* Data provided
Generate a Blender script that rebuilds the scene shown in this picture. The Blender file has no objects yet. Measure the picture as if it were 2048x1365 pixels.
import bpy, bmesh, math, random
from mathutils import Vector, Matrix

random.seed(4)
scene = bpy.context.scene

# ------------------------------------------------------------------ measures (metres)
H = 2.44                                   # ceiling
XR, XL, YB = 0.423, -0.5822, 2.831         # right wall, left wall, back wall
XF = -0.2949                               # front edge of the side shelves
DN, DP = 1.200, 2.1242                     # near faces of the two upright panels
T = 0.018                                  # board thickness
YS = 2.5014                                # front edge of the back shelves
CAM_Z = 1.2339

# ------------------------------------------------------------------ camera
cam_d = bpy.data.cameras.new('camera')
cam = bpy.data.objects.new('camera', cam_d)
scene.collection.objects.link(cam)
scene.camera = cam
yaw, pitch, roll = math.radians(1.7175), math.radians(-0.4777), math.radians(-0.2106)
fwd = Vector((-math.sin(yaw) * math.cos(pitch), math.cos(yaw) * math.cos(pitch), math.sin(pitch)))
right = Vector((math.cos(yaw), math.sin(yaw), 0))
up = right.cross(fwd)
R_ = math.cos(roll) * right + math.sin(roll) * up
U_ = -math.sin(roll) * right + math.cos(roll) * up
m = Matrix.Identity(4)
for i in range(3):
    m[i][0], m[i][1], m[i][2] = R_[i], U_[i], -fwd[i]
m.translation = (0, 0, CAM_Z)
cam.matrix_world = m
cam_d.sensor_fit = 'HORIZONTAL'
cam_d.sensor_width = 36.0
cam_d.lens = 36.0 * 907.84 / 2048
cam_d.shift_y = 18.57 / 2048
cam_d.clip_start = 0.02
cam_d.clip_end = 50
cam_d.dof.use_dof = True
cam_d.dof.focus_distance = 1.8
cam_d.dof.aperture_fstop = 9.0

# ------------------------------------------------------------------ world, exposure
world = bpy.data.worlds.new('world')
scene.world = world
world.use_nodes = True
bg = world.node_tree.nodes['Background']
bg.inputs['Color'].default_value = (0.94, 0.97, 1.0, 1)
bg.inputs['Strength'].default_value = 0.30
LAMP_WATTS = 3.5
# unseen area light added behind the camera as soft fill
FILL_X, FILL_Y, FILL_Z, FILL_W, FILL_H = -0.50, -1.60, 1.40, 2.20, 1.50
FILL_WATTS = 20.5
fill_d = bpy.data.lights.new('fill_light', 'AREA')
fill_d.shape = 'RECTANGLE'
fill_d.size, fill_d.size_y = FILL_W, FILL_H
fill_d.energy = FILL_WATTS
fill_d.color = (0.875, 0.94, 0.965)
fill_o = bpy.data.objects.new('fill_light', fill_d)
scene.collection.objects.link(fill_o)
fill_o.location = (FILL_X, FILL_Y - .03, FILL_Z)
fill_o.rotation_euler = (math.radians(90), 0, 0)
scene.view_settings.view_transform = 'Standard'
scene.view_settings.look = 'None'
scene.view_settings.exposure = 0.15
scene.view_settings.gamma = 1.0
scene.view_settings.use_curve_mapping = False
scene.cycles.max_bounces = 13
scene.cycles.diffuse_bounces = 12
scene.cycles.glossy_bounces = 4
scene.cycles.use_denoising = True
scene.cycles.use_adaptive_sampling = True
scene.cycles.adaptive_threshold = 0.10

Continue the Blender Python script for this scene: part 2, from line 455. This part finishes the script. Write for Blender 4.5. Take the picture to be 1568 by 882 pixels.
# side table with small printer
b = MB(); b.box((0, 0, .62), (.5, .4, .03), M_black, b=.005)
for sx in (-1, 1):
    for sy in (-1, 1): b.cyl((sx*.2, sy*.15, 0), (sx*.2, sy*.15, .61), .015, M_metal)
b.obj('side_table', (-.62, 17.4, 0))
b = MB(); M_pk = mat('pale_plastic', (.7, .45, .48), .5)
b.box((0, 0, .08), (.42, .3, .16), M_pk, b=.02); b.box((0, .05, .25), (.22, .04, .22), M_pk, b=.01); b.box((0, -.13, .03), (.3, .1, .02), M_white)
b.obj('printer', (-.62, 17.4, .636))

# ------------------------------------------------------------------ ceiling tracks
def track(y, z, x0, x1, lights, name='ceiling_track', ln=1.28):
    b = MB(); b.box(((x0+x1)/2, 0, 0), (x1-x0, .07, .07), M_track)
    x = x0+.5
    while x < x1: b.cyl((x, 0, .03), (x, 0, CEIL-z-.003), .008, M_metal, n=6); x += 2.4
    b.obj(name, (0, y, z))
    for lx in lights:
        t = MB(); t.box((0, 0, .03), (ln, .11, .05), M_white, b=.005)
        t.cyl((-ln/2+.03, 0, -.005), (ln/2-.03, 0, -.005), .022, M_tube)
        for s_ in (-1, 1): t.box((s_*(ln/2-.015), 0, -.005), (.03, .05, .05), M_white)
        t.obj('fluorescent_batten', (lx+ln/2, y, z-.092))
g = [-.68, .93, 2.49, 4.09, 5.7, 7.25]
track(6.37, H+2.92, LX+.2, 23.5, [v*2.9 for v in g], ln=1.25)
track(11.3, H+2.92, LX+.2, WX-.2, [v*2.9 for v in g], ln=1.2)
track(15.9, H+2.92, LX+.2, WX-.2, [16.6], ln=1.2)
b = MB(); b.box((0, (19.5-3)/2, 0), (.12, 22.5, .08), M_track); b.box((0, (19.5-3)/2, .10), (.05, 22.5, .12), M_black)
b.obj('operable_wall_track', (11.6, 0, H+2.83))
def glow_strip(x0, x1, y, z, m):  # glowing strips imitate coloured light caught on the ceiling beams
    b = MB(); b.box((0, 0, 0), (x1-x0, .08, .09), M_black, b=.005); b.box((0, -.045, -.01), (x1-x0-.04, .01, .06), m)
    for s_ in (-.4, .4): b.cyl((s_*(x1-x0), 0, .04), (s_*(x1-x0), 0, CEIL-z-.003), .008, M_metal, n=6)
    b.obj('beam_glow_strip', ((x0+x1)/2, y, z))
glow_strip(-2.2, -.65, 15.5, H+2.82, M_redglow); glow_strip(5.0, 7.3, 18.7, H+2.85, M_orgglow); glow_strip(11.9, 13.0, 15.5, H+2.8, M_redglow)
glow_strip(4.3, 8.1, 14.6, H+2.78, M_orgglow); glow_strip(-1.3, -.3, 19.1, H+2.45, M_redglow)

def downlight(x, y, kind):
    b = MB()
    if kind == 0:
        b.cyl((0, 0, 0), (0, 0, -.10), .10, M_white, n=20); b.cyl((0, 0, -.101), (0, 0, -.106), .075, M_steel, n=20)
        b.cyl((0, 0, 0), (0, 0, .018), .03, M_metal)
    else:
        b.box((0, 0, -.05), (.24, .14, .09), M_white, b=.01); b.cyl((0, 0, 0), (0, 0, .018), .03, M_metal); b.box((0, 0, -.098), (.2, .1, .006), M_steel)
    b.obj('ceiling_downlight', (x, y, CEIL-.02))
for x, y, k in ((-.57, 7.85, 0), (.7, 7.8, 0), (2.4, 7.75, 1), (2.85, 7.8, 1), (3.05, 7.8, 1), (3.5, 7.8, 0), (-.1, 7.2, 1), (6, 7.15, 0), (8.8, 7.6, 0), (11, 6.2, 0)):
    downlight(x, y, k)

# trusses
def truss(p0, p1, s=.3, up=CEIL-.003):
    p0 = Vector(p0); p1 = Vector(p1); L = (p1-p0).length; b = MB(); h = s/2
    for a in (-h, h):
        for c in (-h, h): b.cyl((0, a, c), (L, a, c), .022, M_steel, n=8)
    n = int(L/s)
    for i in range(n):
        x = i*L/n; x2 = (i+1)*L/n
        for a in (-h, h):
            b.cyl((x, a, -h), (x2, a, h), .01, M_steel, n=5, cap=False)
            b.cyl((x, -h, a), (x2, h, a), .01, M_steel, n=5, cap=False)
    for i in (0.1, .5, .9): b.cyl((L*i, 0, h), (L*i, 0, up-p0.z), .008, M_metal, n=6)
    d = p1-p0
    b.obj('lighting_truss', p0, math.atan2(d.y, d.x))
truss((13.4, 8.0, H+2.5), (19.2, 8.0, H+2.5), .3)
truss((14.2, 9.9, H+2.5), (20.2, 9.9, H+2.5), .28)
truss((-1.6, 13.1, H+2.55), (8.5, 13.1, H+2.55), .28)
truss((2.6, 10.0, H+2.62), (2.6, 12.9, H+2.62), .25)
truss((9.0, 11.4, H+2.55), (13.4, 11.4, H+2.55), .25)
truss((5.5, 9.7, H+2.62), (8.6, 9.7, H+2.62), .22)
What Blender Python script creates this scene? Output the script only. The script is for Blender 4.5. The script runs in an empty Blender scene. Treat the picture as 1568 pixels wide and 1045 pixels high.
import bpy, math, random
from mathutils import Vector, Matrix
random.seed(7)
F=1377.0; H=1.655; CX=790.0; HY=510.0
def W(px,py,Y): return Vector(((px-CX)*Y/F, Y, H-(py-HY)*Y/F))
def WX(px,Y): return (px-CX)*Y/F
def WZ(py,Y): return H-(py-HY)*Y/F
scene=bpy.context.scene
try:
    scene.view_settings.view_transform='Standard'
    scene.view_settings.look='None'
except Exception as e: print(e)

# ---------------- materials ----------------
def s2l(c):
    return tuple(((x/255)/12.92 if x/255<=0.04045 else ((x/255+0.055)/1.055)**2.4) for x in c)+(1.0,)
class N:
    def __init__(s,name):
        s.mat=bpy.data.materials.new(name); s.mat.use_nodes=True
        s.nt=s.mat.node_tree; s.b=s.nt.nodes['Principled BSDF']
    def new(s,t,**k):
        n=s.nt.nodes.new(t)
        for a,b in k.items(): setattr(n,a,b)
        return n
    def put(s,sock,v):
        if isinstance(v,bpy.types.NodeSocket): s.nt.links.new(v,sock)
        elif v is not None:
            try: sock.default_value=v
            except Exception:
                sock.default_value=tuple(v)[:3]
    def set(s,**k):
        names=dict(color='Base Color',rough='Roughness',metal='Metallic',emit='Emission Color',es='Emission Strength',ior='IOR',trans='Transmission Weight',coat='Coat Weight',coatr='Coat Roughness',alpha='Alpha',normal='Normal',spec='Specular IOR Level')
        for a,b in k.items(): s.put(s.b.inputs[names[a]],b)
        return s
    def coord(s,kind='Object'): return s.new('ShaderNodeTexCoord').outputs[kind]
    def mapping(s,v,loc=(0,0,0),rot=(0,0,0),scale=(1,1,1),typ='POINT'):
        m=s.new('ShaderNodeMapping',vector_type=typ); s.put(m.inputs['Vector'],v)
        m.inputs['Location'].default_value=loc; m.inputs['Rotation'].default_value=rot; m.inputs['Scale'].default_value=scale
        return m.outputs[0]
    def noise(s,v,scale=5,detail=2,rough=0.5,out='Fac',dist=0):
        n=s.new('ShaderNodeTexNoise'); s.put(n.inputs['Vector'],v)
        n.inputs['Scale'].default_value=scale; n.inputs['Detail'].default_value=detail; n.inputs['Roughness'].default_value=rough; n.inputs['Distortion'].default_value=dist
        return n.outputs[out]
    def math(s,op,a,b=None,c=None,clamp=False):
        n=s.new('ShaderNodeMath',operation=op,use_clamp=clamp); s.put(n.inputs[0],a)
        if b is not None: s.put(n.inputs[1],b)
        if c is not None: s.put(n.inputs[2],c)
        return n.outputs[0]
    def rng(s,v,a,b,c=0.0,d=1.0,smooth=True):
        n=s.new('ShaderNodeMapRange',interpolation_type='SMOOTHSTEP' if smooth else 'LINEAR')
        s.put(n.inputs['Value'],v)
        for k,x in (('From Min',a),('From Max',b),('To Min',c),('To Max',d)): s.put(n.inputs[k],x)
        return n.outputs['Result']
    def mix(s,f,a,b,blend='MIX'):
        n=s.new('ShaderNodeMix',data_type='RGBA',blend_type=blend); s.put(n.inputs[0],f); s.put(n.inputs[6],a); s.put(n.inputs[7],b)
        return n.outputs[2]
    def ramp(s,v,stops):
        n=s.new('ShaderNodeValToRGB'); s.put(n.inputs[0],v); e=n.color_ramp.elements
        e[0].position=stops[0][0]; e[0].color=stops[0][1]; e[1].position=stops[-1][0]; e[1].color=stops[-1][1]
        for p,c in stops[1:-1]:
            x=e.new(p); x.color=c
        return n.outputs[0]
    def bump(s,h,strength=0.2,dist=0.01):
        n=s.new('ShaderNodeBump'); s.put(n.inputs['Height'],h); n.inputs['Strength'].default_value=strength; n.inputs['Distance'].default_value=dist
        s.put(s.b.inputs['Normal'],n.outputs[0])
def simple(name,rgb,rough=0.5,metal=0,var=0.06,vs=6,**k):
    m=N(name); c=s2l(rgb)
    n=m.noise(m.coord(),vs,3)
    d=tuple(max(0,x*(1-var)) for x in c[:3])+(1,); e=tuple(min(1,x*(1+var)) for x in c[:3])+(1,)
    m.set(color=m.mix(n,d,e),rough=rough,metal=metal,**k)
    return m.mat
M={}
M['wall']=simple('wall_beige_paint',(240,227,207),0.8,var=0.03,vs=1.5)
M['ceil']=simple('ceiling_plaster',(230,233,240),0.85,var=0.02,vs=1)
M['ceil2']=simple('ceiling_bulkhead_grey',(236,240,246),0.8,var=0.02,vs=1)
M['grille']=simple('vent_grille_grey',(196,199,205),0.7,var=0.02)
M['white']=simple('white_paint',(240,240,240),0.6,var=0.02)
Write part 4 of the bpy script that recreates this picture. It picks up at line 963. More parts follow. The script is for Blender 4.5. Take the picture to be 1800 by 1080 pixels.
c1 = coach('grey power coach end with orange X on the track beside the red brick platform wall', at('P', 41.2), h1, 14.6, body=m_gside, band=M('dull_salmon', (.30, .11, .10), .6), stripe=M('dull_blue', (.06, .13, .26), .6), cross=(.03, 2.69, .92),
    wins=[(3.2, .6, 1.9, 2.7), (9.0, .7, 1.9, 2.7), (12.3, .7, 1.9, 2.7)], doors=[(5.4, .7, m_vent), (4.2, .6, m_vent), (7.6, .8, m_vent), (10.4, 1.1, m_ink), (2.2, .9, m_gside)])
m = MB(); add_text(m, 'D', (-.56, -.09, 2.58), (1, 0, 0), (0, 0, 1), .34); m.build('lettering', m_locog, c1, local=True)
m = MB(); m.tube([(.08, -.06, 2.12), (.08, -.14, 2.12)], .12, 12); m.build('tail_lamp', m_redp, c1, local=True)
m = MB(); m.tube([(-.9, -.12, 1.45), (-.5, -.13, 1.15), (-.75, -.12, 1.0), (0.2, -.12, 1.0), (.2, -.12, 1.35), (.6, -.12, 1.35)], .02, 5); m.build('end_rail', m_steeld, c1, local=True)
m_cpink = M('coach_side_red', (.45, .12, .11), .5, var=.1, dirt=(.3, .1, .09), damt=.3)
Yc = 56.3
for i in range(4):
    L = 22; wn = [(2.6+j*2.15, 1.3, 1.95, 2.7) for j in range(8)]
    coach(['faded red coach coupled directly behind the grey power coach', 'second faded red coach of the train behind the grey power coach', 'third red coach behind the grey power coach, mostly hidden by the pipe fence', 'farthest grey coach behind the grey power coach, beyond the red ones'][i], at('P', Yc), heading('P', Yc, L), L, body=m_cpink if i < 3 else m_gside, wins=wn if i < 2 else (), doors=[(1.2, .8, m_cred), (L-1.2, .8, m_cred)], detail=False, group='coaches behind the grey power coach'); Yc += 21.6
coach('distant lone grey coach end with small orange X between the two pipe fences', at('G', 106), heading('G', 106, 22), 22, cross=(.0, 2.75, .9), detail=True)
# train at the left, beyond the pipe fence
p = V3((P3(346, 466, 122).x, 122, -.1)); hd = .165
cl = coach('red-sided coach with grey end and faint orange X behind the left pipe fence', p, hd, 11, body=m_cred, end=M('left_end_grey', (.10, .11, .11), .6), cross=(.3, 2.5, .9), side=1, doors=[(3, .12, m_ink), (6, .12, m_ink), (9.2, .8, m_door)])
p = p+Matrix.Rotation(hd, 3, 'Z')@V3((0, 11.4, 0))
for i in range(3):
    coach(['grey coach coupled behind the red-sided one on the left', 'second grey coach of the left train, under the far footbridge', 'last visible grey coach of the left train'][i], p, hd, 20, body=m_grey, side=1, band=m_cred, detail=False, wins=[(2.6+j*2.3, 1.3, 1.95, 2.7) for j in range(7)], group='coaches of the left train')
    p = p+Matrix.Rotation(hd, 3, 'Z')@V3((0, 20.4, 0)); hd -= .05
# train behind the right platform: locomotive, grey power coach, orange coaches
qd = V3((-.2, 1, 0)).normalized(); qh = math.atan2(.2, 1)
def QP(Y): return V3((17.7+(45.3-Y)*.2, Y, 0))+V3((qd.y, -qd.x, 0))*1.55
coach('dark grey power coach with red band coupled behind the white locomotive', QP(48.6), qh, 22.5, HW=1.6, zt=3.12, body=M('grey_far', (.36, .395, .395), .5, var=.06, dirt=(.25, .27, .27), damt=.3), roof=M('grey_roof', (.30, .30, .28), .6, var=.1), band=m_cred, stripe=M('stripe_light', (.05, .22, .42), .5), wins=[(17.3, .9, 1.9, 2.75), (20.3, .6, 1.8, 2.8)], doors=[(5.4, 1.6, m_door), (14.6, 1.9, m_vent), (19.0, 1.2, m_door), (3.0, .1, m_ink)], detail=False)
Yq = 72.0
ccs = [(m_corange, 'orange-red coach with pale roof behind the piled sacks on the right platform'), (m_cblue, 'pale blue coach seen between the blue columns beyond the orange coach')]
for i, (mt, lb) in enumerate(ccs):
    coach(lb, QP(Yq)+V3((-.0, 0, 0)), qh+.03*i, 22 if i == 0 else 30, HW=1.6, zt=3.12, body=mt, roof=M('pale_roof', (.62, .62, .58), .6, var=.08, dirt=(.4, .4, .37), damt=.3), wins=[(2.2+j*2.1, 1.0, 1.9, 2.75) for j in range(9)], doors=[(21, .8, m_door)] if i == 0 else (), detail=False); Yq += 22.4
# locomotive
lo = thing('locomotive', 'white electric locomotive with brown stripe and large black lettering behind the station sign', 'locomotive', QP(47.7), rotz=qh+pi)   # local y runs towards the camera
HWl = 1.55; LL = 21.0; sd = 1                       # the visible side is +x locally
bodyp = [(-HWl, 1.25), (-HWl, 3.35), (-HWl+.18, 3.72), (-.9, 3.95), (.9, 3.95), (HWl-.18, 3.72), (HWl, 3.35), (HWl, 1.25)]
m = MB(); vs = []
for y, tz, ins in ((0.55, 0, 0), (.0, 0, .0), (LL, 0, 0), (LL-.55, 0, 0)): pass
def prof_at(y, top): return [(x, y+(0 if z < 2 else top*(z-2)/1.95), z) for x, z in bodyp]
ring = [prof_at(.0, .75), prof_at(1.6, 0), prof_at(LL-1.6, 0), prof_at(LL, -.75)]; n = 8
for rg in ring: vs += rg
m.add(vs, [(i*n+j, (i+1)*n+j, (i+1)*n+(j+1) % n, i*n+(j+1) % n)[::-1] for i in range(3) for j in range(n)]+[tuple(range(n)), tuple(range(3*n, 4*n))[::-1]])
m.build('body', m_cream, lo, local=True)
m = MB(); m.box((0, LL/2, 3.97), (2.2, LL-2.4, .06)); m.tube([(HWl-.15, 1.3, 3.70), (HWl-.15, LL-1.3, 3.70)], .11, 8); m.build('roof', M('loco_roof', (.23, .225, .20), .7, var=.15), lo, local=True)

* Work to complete
Starting at the first line of the material above, reproduce each line exactly up to and including the line with "scene = bpy.context.scene".

* Finished task
Generate a Blender script that rebuilds the scene shown in this picture. The Blender file has no objects yet. Measure the picture as if it were 2048x1365 pixels.
import bpy, bmesh, math, random
from mathutils import Vector, Matrix

random.seed(4)
scene = bpy.context.scene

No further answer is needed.